=== GOAL ===
Return the material word for word. Do not include pictures.

----- SOURCE EXCERPT -----

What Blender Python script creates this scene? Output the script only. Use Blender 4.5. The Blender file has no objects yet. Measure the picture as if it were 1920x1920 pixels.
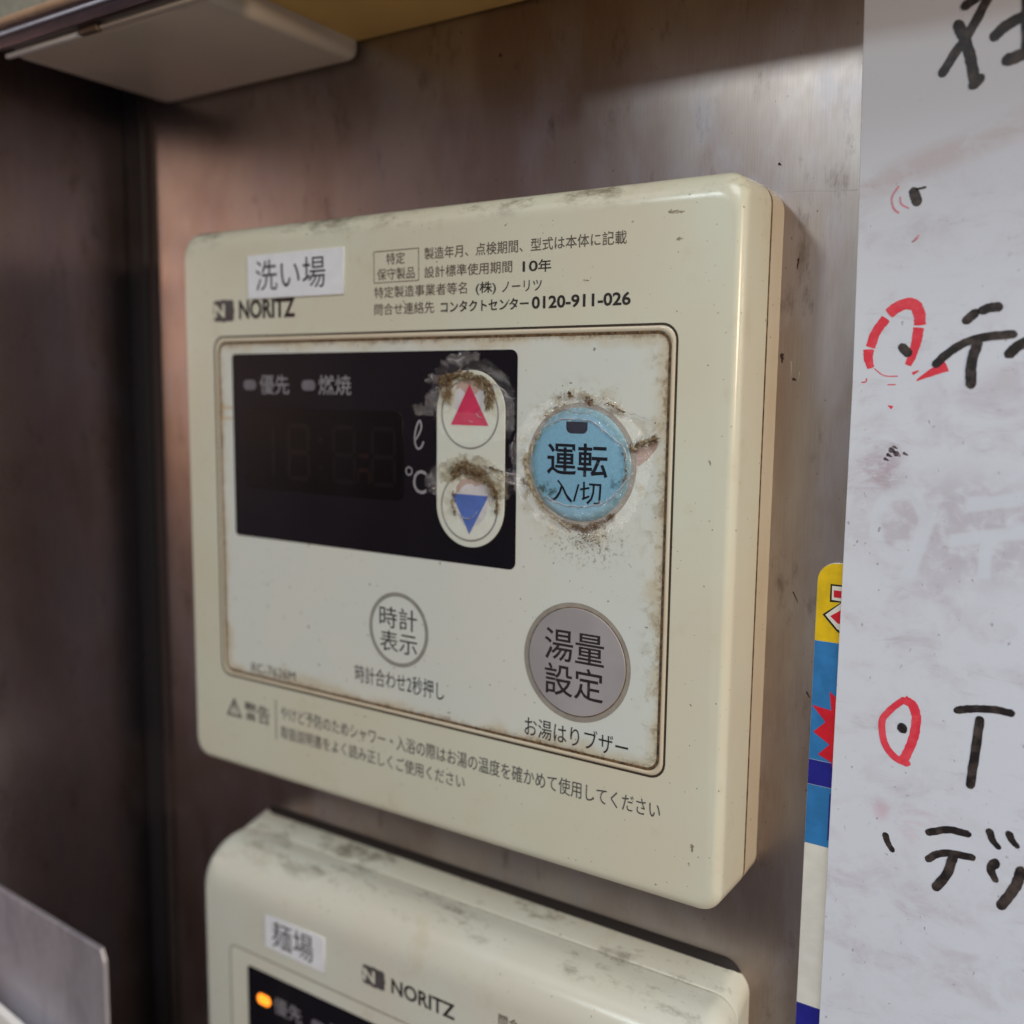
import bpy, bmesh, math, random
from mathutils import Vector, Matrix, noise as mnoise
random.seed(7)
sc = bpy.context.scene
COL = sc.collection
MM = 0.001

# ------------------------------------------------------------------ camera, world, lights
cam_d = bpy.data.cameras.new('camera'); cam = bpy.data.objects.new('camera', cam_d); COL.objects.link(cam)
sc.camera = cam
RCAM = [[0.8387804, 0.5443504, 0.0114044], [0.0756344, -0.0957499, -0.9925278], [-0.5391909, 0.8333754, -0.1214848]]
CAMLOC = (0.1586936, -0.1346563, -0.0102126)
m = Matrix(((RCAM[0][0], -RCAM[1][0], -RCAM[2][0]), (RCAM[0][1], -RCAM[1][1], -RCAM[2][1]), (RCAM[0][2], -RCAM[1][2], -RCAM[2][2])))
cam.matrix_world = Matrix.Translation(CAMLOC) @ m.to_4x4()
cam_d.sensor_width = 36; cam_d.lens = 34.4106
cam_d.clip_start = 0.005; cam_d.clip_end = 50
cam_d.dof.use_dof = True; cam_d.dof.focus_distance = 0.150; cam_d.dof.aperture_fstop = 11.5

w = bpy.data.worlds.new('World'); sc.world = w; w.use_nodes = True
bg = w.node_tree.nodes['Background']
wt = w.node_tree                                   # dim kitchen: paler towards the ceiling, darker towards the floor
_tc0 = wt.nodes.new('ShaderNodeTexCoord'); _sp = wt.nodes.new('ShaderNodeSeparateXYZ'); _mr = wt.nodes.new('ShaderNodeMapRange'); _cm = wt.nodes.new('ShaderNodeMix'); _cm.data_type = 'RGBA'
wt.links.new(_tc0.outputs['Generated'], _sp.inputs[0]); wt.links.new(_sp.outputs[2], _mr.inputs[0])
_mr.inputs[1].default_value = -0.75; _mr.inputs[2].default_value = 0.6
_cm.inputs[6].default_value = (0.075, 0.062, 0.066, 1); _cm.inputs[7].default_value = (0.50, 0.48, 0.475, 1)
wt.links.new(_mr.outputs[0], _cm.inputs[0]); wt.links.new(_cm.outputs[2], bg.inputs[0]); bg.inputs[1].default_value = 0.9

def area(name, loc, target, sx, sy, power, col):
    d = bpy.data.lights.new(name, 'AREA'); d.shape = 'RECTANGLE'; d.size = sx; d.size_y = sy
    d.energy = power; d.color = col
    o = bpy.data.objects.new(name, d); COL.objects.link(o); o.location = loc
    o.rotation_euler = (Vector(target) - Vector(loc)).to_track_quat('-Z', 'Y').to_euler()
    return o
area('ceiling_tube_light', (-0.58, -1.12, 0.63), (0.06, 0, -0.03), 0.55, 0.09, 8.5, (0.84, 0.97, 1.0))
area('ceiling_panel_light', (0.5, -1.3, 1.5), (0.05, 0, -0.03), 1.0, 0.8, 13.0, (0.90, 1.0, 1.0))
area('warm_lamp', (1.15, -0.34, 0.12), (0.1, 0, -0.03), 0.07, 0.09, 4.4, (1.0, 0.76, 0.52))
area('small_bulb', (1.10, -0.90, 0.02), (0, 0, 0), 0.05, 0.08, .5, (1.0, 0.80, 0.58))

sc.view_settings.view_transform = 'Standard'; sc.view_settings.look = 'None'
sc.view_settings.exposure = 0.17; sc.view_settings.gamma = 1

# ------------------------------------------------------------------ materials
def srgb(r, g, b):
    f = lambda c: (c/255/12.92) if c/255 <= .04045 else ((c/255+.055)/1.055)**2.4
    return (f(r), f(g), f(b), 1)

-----

=== EXERCISE RESULT ===
What Blender Python script creates this scene? Output the script only. Use Blender 4.5. The Blender file has no objects yet. Measure the picture as if it were 1920x1920 pixels.
import bpy, bmesh, math, random
from mathutils import Vector, Matrix, noise as mnoise
random.seed(7)
sc = bpy.context.scene
COL = sc.collection
MM = 0.001

# ------------------------------------------------------------------ camera, world, lights
cam_d = bpy.data.cameras.new('camera'); cam = bpy.data.objects.new('camera', cam_d); COL.objects.link(cam)
sc.camera = cam
RCAM = [[0.8387804, 0.5443504, 0.0114044], [0.0756344, -0.0957499, -0.9925278], [-0.5391909, 0.8333754, -0.1214848]]
CAMLOC = (0.1586936, -0.1346563, -0.0102126)
m = Matrix(((RCAM[0][0], -RCAM[1][0], -RCAM[2][0]), (RCAM[0][1], -RCAM[1][1], -RCAM[2][1]), (RCAM[0][2], -RCAM[1][2], -RCAM[2][2])))
cam.matrix_world = Matrix.Translation(CAMLOC) @ m.to_4x4()
cam_d.sensor_width = 36; cam_d.lens = 34.4106
cam_d.clip_start = 0.005; cam_d.clip_end = 50
cam_d.dof.use_dof = True; cam_d.dof.focus_distance = 0.150; cam_d.dof.aperture_fstop = 11.5

w = bpy.data.worlds.new('World'); sc.world = w; w.use_nodes = True
bg = w.node_tree.nodes['Background']
wt = w.node_tree                                   # dim kitchen: paler towards the ceiling, darker towards the floor
_tc0 = wt.nodes.new('ShaderNodeTexCoord'); _sp = wt.nodes.new('ShaderNodeSeparateXYZ'); _mr = wt.nodes.new('ShaderNodeMapRange'); _cm = wt.nodes.new('ShaderNodeMix'); _cm.data_type = 'RGBA'
wt.links.new(_tc0.outputs['Generated'], _sp.inputs[0]); wt.links.new(_sp.outputs[2], _mr.inputs[0])
_mr.inputs[1].default_value = -0.75; _mr.inputs[2].default_value = 0.6
_cm.inputs[6].default_value = (0.075, 0.062, 0.066, 1); _cm.inputs[7].default_value = (0.50, 0.48, 0.475, 1)
wt.links.new(_mr.outputs[0], _cm.inputs[0]); wt.links.new(_cm.outputs[2], bg.inputs[0]); bg.inputs[1].default_value = 0.9

def area(name, loc, target, sx, sy, power, col):
    d = bpy.data.lights.new(name, 'AREA'); d.shape = 'RECTANGLE'; d.size = sx; d.size_y = sy
    d.energy = power; d.color = col
    o = bpy.data.objects.new(name, d); COL.objects.link(o); o.location = loc
    o.rotation_euler = (Vector(target) - Vector(loc)).to_track_quat('-Z', 'Y').to_euler()
    return o
area('ceiling_tube_light', (-0.58, -1.12, 0.63), (0.06, 0, -0.03), 0.55, 0.09, 8.5, (0.84, 0.97, 1.0))
area('ceiling_panel_light', (0.5, -1.3, 1.5), (0.05, 0, -0.03), 1.0, 0.8, 13.0, (0.90, 1.0, 1.0))
area('warm_lamp', (1.15, -0.34, 0.12), (0.1, 0, -0.03), 0.07, 0.09, 4.4, (1.0, 0.76, 0.52))
area('small_bulb', (1.10, -0.90, 0.02), (0, 0, 0), 0.05, 0.08, .5, (1.0, 0.80, 0.58))

sc.view_settings.view_transform = 'Standard'; sc.view_settings.look = 'None'
sc.view_settings.exposure = 0.17; sc.view_settings.gamma = 1

# ------------------------------------------------------------------ materials
def srgb(r, g, b):
    f = lambda c: (c/255/12.92) if c/255 <= .04045 else ((c/255+.055)/1.055)**2.4
    return (f(r), f(g), f(b), 1)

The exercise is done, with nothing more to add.